# The problem
Starting with the first line below, extract each line through the one that contains "n0 = len(V);", inclusive, excluding pictures.

# Stored data
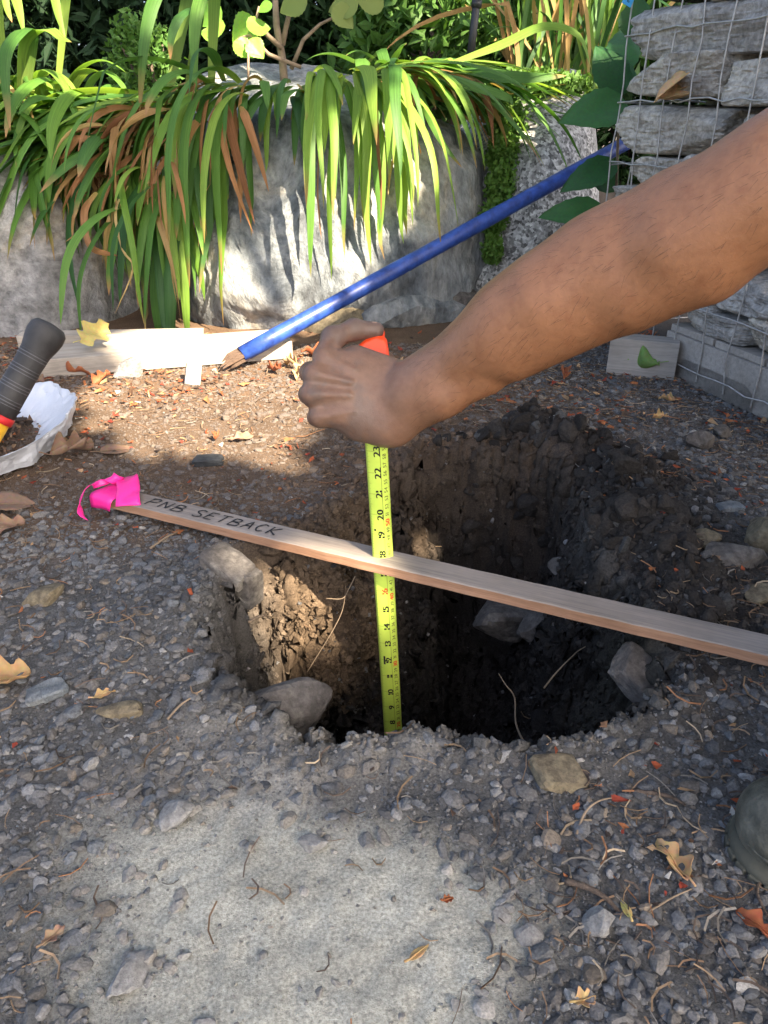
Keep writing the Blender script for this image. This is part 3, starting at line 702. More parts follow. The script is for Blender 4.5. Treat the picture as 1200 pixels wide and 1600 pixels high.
V, F = letters('PNB', .072, -.0085, .0215, .018, .0022); V2, F2 = letters('SETBACK', .148, -.0095, .0190, .018, .0022)
n0 = len(V); mk('lettering', list(V)+list(V2), F+[tuple(i+n0 for i in f) for f in F2], M_ink, lath)

def cloth(name, mat, P0, ucurve, vvec, nu, nv, wav, parent=None, thick=.0006):
    """a strip of ribbon: runs along a curve, hangs along vvec, with ripples"""
    C = curve_pts(ucurve, nu); V = []; F = []
    for i, c in enumerate(C):
        t = (C[min(i+1, nu)]-C[max(i-1, 0)]).normalized(); vv = Vector(vvec(i/nu)); n = t.cross(vv).normalized()
        for j in range(nv+1):
            s = j/nv; V.append(c+vv*s+n*(wav*math.sin(i*.9+s*4)*(.3+s)))
    for i in range(nu):
        for j in range(nv): a = i*(nv+1)+j; F.append((a, a+1, a+nv+2, a+nv+1))
    o = mk(name, [tuple(v) for v in V], F, mat, parent, smooth=True)
    m = o.modifiers.new('thickness', 'SOLIDIFY'); m.thickness = thick
    return o
rib = empty('flagging_ribbon', lA); tag(rib, 'bright pink flagging ribbon knotted round the end of the lath', 'ribbon')
rib.matrix_world = lath.matrix_world
cloth('wrap', M_pink, None, [(-.008, -.024, -.014), (-.008, -.0215, .004), (-.006, .0, .0045), (-.004, .022, .003), (-.004, .023, -.013)], lambda t: (.034+.006*math.sin(t*5), .0, .001), 14, 5, .0015, rib)
cloth('tail', M_pink, None, [(.004, .010, .006), (.014, .006, .012), (.026, -.006, .0085), (.036, -.020, .006), (.040, -.027, -.002)], lambda t: (.004+.026*t, .036-.022*t, .002), 14, 6, .002, rib)
cloth('tail', M_pink, None, [(-.004, .012, .006), (-.012, .008, .013), (-.020, -.012, .008), (-.020, -.030, -.004), (-.010, -.036, -.011)], lambda t: (-.014+.040*t, -.016-.004*t, -.003), 14, 6, .0015, rib)
cloth('knot', M_pink, None, [(-.010, .014, .006), (-.006, .006, .014), (.002, .004, .013), (.006, .012, .006)], lambda t: (.008, .012, .006), 8, 4, .002, rib)

# weathered boards in front of the boulders
bA, bB = pz(62, 574, .024), pz(457, 545, .024)
_n = (bB-bA).normalized(); _back = Vector((-_n.y, _n.x, 0))
bd = beam('timber_board', Vector((bA.x-.03, bA.y-.006, .020))+_back*.055, Vector((bB.x, bB.y, .022))+_back*.055, .115, .038, M_board, 'sunlit weathered board lying flat in front of the middle boulder', 'board')
beam('timber_board', Vector((bA.x-.06, bA.y+.005, .030))+_back*.150, Vector((bA.x+.33, bA.y+.055, .026))+_back*.142, .045, .048, M_board, 'second weathered board behind the first, under the forked yellow leaf', 'board')
sp = on_ground(303, 598)
wb = MB(); wb.box((0, 0, .012), (.030, .012, .055), euler(-.9, .35, .3), .001); w_ = wb.build('wood_offcut', M_board); w_.location = (sp.x, sp.y, sp.z+.004)
tag(w_, 'short pale wood offcut standing against the board, left of the pole tip', 'offcut')

# blue pole with a splintered lower end
pA = on_ground(350, 583); pA.z += .018; pB = px(985, 220, 1.88); dirp = (pB-pA).normalized()
pole = empty('blue_pole', pA); tag(pole, 'blue painted wooden pole with a splintered end leaning against the boulders', 'pole')
Q = [pA+dirp*.045+dirp*((pB-pA).length+.05)*k/16 for k in range(17)]
mb = MB(); mb.tube([q-pA for q in Q], [.0172+.0005*math.sin(k*1.7) for k in range(17)], 20); sh = mb.build('shaft', M_blue, pole, True)
mb = MB()
for k in range(11):
    a = k*2.39; r = .006+.0085*((k*37 % 10)/10); off = dirp.orthogonal().normalized(); off2 = dirp.cross(off)
    o_ = (off*math.cos(a)+off2*math.sin(a))*min(r, .0125)
    ln = .055*(.45+.55*((k*53 % 11)/11)); mb.tube([dirp*.055+o_, dirp*.02+o_*1.05, dirp*(.045-ln)+o_*.9+Vector((0, 0, -.004))], [.0052, .0048, .0012], 5)
mb.build('splintered_end', M_split, pole)

# ------------------------------------------------------------------ stone-filled wire cage on a pallet
G0 = Vector((.506, 1.80, 0)); ga = Vector((.30, -.954, 0)); gb = Vector((.954, .30, 0))   # along the front, and into the cage
def gpt(a, b, z): return G0+ga*a+gb*b+Vector((0, 0, z))
pal = empty('pallet', G0); tag(pal, 'grey weathered wooden pallet under the stone-filled wire cage', 'pallet')
RG = Matrix((ga, gb, Vector((0, 0, 1)))).transposed()
def stringer(off, parent):
    prof = [(.262, 0), (.300, 0), (.307, .030), (.325, .044), (.505, .044), (.528, .030), (.535, 0), (.70, 0), (.71, .026), (.735, .036), (.90, .036), (.92, .026), (.93, 0), (1.05, 0), (1.05, .085), (.262, .085)]
    V = [gpt(a, off, z)-G0 for a, z in prof]+[gpt(a, off+.036, z)-G0 for a, z in prof]; n = len(prof)
    bm = bmesh.new(); vs = [bm.verts.new(v) for v in V]
    bm.faces.new(vs[:n]); bm.faces.new(vs[n:][::-1])
    for i in range(n): bm.faces.new((vs[i], vs[i+n], vs[(i+1) % n+n], vs[(i+1) % n]))
    bmesh.ops.triangulate(bm, faces=[f for f in bm.faces if len(f.verts) > 4]); bmesh.ops.recalc_face_normals(bm, faces=bm.faces[:])
    me = bpy.data.meshes.new('stringer'); bm.to_mesh(me); bm.free(); me.materials.append(M_pallet)
    o = bpy.data.objects.new('stringer', me); COL.objects.link(o); o.parent = parent; return o
for off in (0.0, .30, .60): stringer(off, pal)
for k in range(6):
    mb = MB(); mb.box(gpt(.328+k*.135, .326, .0925)-G0, (.128, .64, .013), RG, .001); mb.build('deck_board', M_pallet, pal)
# end block beside the pallet
eb = beam('timber_block', pz(952, 552, .036), pz(1058, 562, .036), .05, .078, M_pallet, 'short grey timber block butted against the near corner of the pallet', 'timber')
# stones: (left u, right u, top v, bottom v, tone)
GS = [(992, 1230, -2, 82, 0), (982, 1122, 84, 152, 1), (1130, 1260, 95, 164, 1), (966, 1112, 168, 240, 1), (1141, 1260, 184, 250, 0), (988, 1062, 246, 292, 1), (1066, 1180, 250, 320, 0),
      (966, 1016, 292, 330, 0), (1020, 1130, 330, 385, 1), (960, 1030, 345, 400, 0), (1135, 1260, 330, 395, 0), (1040, 1110, 395, 440, 1), (965, 1035, 408, 470, 1), (1120, 1230, 440, 498, 0), (1040, 1118, 448, 485, 0),
      (1064, 1166, 490, 538, 0), (1160, 1240, 500, 560, 1), (990, 1058, 478, 522, 1), (1030, 1108, 522, 548, 2), (1112, 1230, 545, 580, 2), (985, 1028, 524, 545, 2), (1000, 1120, -75, -8, 0), (1125, 1260, -80, -10, 1)]
def on_front(u, v, b=.0):
    """where a sight line meets the cage's front"""
    o = Vector((0, 0, H)); d = px(u, v, 1)-o; P = G0+gb*b; t = (P-o).dot(gb)/d.dot(gb); return o+d*t
positions = ['top row', 'second row left', 'second row right', 'third row left, behind the dry leaf tip', 'third row right', 'fourth row left', 'fourth row middle', 'lower left corner above the forearm', 'behind the forearm, tan',
    'hidden left behind the forearm', 'hidden right behind the forearm', 'behind the elbow, tan', 'left end behind the forearm, lower', 'under the upper arm at the right edge', 'under the elbow, upper',
    'under the elbow, wide blue-grey', 'bright cream, lower right edge', 'lower left under the forearm, tan', 'thin dark slab at the bottom left', 'thin dark slab at the bottom right', 'thin dark slab at the far left bottom', 'above the top row left', 'above the top row right']
for k, (u0, u1, v0, v1, tone) in enumerate(GS):
    c = on_front((u0+u1)/2, (v0+v1)/2, .012); A = on_front(u0, (v0+v1)/2); B = on_front(u1, (v0+v1)/2); T = on_front((u0+u1)/2, v0); Bt = on_front((u0+u1)/2, v1)
    w = (B-A).length/2*1.02; h = abs(T.z-Bt.z)/2*1.04; dep = .095
    zb, zt = max(min(T.z, Bt.z), .104), max(T.z, Bt.z)                      # every stone rests above the pallet deck
    if zt-zb < .024: continue
    c.z = (zt+zb)/2; h = (zt-zb)/2*1.03
    V, F = rock(900+k*7, (w, dep, h), 5, None, 10, 26, .07, 1.9, True, .035)
    V = rotm(V, RG); o = mk('cage_stone', V, F, [M_gab, M_gab2, M_soilrock][tone], smooth=False); ctr = c+gb*dep*.93; o.location = ctr
    tag(o, 'quarry stone in the wire cage, '+positions[k], 'stone', 'stones stacked in the wire cage')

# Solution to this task
Keep writing the Blender script for this image. This is part 3, starting at line 702. More parts follow. The script is for Blender 4.5. Treat the picture as 1200 pixels wide and 1600 pixels high.
V, F = letters('PNB', .072, -.0085, .0215, .018, .0022); V2, F2 = letters('SETBACK', .148, -.0095, .0190, .018, .0022)
n0 = len(V); mk('lettering', list(V)+list(V2), F+[tuple(i+n0 for i in f) for f in F2], M_ink, lath)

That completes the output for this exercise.